Required task | The listing below should be copied in full, word for word.

Data extract |
----

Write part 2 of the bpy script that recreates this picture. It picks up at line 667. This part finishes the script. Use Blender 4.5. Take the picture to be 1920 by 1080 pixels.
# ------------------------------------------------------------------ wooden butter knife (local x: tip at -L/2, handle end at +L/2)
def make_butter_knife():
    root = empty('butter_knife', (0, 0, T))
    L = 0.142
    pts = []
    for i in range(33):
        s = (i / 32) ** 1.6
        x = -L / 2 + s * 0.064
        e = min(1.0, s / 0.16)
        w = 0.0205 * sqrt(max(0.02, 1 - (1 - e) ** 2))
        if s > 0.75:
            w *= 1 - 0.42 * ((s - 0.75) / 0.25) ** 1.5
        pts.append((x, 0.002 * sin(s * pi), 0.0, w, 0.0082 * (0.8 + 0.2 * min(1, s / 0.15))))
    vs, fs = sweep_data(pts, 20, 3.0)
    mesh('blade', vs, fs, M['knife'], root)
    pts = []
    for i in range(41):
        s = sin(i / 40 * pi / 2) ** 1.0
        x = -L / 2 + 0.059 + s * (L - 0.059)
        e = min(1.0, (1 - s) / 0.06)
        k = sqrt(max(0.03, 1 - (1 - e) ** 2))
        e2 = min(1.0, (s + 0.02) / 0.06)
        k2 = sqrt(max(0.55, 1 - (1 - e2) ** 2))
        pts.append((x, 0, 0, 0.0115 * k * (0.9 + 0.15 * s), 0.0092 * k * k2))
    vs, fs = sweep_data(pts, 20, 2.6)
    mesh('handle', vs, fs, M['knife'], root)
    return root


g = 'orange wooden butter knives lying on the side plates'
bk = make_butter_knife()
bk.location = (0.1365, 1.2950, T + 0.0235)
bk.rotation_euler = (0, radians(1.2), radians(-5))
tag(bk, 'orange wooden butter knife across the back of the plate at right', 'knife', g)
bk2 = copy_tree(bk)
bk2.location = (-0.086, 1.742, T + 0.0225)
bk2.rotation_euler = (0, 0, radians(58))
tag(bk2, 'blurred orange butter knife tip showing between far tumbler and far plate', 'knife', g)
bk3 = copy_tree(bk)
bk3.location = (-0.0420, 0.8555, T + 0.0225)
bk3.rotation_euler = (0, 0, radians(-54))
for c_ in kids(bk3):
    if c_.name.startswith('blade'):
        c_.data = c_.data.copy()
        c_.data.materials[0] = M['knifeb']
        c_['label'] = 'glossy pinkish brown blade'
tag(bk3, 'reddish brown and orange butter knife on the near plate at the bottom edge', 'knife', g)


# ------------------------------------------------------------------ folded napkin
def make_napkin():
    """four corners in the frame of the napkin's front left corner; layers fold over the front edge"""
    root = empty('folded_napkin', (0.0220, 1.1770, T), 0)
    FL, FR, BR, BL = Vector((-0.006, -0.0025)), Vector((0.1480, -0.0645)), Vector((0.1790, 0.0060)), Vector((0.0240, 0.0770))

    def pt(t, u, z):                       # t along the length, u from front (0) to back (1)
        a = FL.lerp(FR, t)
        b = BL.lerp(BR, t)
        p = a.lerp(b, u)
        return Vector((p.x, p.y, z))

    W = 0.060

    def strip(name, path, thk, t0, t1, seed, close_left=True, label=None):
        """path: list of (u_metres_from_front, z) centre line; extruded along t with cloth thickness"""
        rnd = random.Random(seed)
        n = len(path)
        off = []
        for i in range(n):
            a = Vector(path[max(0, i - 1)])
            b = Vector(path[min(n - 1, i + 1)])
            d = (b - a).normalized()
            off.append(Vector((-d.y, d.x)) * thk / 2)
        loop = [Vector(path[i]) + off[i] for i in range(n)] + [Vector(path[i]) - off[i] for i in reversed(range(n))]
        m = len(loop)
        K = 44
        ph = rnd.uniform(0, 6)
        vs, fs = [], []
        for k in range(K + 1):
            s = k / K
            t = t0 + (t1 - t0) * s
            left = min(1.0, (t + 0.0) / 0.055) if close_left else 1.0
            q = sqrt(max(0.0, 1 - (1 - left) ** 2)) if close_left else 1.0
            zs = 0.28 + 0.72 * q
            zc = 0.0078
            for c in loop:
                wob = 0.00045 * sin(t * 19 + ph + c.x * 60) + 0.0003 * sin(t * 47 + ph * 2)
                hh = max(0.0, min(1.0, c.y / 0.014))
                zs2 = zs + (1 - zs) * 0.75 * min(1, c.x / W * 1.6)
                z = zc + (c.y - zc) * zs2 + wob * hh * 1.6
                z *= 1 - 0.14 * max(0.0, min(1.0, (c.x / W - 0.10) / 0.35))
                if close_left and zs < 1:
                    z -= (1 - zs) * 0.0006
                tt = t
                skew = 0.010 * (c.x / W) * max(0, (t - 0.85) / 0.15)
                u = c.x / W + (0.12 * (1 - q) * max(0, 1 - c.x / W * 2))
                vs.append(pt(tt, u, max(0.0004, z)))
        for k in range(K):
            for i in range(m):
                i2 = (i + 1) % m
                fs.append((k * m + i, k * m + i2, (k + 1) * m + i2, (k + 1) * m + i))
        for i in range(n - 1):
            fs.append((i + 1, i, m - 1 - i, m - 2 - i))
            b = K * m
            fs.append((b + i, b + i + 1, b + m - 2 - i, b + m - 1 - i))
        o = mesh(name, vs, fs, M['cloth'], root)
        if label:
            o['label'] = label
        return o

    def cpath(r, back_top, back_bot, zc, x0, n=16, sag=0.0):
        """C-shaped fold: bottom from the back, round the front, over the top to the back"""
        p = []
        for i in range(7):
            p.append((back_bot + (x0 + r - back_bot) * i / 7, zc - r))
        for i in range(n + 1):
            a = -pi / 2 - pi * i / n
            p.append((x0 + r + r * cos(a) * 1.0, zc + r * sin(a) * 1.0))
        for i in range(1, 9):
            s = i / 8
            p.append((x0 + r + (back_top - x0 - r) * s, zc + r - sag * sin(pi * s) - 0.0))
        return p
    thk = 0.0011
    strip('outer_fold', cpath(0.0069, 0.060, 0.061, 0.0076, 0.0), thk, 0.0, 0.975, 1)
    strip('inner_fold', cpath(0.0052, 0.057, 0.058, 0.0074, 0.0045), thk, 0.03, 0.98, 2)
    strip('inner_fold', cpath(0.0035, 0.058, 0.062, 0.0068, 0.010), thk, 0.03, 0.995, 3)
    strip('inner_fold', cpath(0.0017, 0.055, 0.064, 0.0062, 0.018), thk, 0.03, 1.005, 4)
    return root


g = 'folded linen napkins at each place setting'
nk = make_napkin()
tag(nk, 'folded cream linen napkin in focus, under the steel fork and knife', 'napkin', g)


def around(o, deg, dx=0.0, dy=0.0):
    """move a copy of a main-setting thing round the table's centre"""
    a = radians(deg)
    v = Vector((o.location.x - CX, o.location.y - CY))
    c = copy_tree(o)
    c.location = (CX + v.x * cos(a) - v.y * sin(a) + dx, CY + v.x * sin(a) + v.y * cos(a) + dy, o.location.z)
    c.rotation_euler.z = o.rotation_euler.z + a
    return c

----

Finished answer |
Write part 2 of the bpy script that recreates this picture. It picks up at line 667. This part finishes the script. Use Blender 4.5. Take the picture to be 1920 by 1080 pixels.
# ------------------------------------------------------------------ wooden butter knife (local x: tip at -L/2, handle end at +L/2)
def make_butter_knife():
    root = empty('butter_knife', (0, 0, T))
    L = 0.142
    pts = []
    for i in range(33):
        s = (i / 32) ** 1.6
        x = -L / 2 + s * 0.064
        e = min(1.0, s / 0.16)
        w = 0.0205 * sqrt(max(0.02, 1 - (1 - e) ** 2))
        if s > 0.75:
            w *= 1 - 0.42 * ((s - 0.75) / 0.25) ** 1.5
        pts.append((x, 0.002 * sin(s * pi), 0.0, w, 0.0082 * (0.8 + 0.2 * min(1, s / 0.15))))
    vs, fs = sweep_data(pts, 20, 3.0)
    mesh('blade', vs, fs, M['knife'], root)
    pts = []
    for i in range(41):
        s = sin(i / 40 * pi / 2) ** 1.0
        x = -L / 2 + 0.059 + s * (L - 0.059)
        e = min(1.0, (1 - s) / 0.06)
        k = sqrt(max(0.03, 1 - (1 - e) ** 2))
        e2 = min(1.0, (s + 0.02) / 0.06)
        k2 = sqrt(max(0.55, 1 - (1 - e2) ** 2))
        pts.append((x, 0, 0, 0.0115 * k * (0.9 + 0.15 * s), 0.0092 * k * k2))
    vs, fs = sweep_data(pts, 20, 2.6)
    mesh('handle', vs, fs, M['knife'], root)
    return root


g = 'orange wooden butter knives lying on the side plates'
bk = make_butter_knife()
bk.location = (0.1365, 1.2950, T + 0.0235)
bk.rotation_euler = (0, radians(1.2), radians(-5))
tag(bk, 'orange wooden butter knife across the back of the plate at right', 'knife', g)
bk2 = copy_tree(bk)
bk2.location = (-0.086, 1.742, T + 0.0225)
bk2.rotation_euler = (0, 0, radians(58))
tag(bk2, 'blurred orange butter knife tip showing between far tumbler and far plate', 'knife', g)
bk3 = copy_tree(bk)
bk3.location = (-0.0420, 0.8555, T + 0.0225)
bk3.rotation_euler = (0, 0, radians(-54))
for c_ in kids(bk3):
    if c_.name.startswith('blade'):
        c_.data = c_.data.copy()
        c_.data.materials[0] = M['knifeb']
        c_['label'] = 'glossy pinkish brown blade'
tag(bk3, 'reddish brown and orange butter knife on the near plate at the bottom edge', 'knife', g)


# ------------------------------------------------------------------ folded napkin
def make_napkin():
    """four corners in the frame of the napkin's front left corner; layers fold over the front edge"""
    root = empty('folded_napkin', (0.0220, 1.1770, T), 0)
    FL, FR, BR, BL = Vector((-0.006, -0.0025)), Vector((0.1480, -0.0645)), Vector((0.1790, 0.0060)), Vector((0.0240, 0.0770))

    def pt(t, u, z):                       # t along the length, u from front (0) to back (1)
        a = FL.lerp(FR, t)
        b = BL.lerp(BR, t)
        p = a.lerp(b, u)
        return Vector((p.x, p.y, z))

    W = 0.060

    def strip(name, path, thk, t0, t1, seed, close_left=True, label=None):
        """path: list of (u_metres_from_front, z) centre line; extruded along t with cloth thickness"""
        rnd = random.Random(seed)
        n = len(path)
        off = []
        for i in range(n):
            a = Vector(path[max(0, i - 1)])
            b = Vector(path[min(n - 1, i + 1)])
            d = (b - a).normalized()
            off.append(Vector((-d.y, d.x)) * thk / 2)
        loop = [Vector(path[i]) + off[i] for i in range(n)] + [Vector(path[i]) - off[i] for i in reversed(range(n))]
        m = len(loop)
        K = 44
        ph = rnd.uniform(0, 6)
        vs, fs = [], []
        for k in range(K + 1):
            s = k / K
            t = t0 + (t1 - t0) * s
            left = min(1.0, (t + 0.0) / 0.055) if close_left else 1.0
            q = sqrt(max(0.0, 1 - (1 - left) ** 2)) if close_left else 1.0
            zs = 0.28 + 0.72 * q
            zc = 0.0078
            for c in loop:
                wob = 0.00045 * sin(t * 19 + ph + c.x * 60) + 0.0003 * sin(t * 47 + ph * 2)
                hh = max(0.0, min(1.0, c.y / 0.014))
                zs2 = zs + (1 - zs) * 0.75 * min(1, c.x / W * 1.6)
                z = zc + (c.y - zc) * zs2 + wob * hh * 1.6
                z *= 1 - 0.14 * max(0.0, min(1.0, (c.x / W - 0.10) / 0.35))
                if close_left and zs < 1:
                    z -= (1 - zs) * 0.0006
                tt = t
                skew = 0.010 * (c.x / W) * max(0, (t - 0.85) / 0.15)
                u = c.x / W + (0.12 * (1 - q) * max(0, 1 - c.x / W * 2))
                vs.append(pt(tt, u, max(0.0004, z)))
        for k in range(K):
            for i in range(m):
                i2 = (i + 1) % m
                fs.append((k * m + i, k * m + i2, (k + 1) * m + i2, (k + 1) * m + i))
        for i in range(n - 1):
            fs.append((i + 1, i, m - 1 - i, m - 2 - i))
            b = K * m
            fs.append((b + i, b + i + 1, b + m - 2 - i, b + m - 1 - i))
        o = mesh(name, vs, fs, M['cloth'], root)
        if label:
            o['label'] = label
        return o

    def cpath(r, back_top, back_bot, zc, x0, n=16, sag=0.0):
        """C-shaped fold: bottom from the back, round the front, over the top to the back"""
        p = []
        for i in range(7):
            p.append((back_bot + (x0 + r - back_bot) * i / 7, zc - r))
        for i in range(n + 1):
            a = -pi / 2 - pi * i / n
            p.append((x0 + r + r * cos(a) * 1.0, zc + r * sin(a) * 1.0))
        for i in range(1, 9):
            s = i / 8
            p.append((x0 + r + (back_top - x0 - r) * s, zc + r - sag * sin(pi * s) - 0.0))
        return p
    thk = 0.0011
    strip('outer_fold', cpath(0.0069, 0.060, 0.061, 0.0076, 0.0), thk, 0.0, 0.975, 1)
    strip('inner_fold', cpath(0.0052, 0.057, 0.058, 0.0074, 0.0045), thk, 0.03, 0.98, 2)
    strip('inner_fold', cpath(0.0035, 0.058, 0.062, 0.0068, 0.010), thk, 0.03, 0.995, 3)
    strip('inner_fold', cpath(0.0017, 0.055, 0.064, 0.0062, 0.018), thk, 0.03, 1.005, 4)
    return root


g = 'folded linen napkins at each place setting'
nk = make_napkin()
tag(nk, 'folded cream linen napkin in focus, under the steel fork and knife', 'napkin', g)


def around(o, deg, dx=0.0, dy=0.0):
    """move a copy of a main-setting thing round the table's centre"""
    a = radians(deg)
    v = Vector((o.location.x - CX, o.location.y - CY))
    c = copy_tree(o)
    c.location = (CX + v.x * cos(a) - v.y * sin(a) + dx, CY + v.x * sin(a) + v.y * cos(a) + dy, o.location.z)
    c.rotation_euler.z = o.rotation_euler.z + a
    return c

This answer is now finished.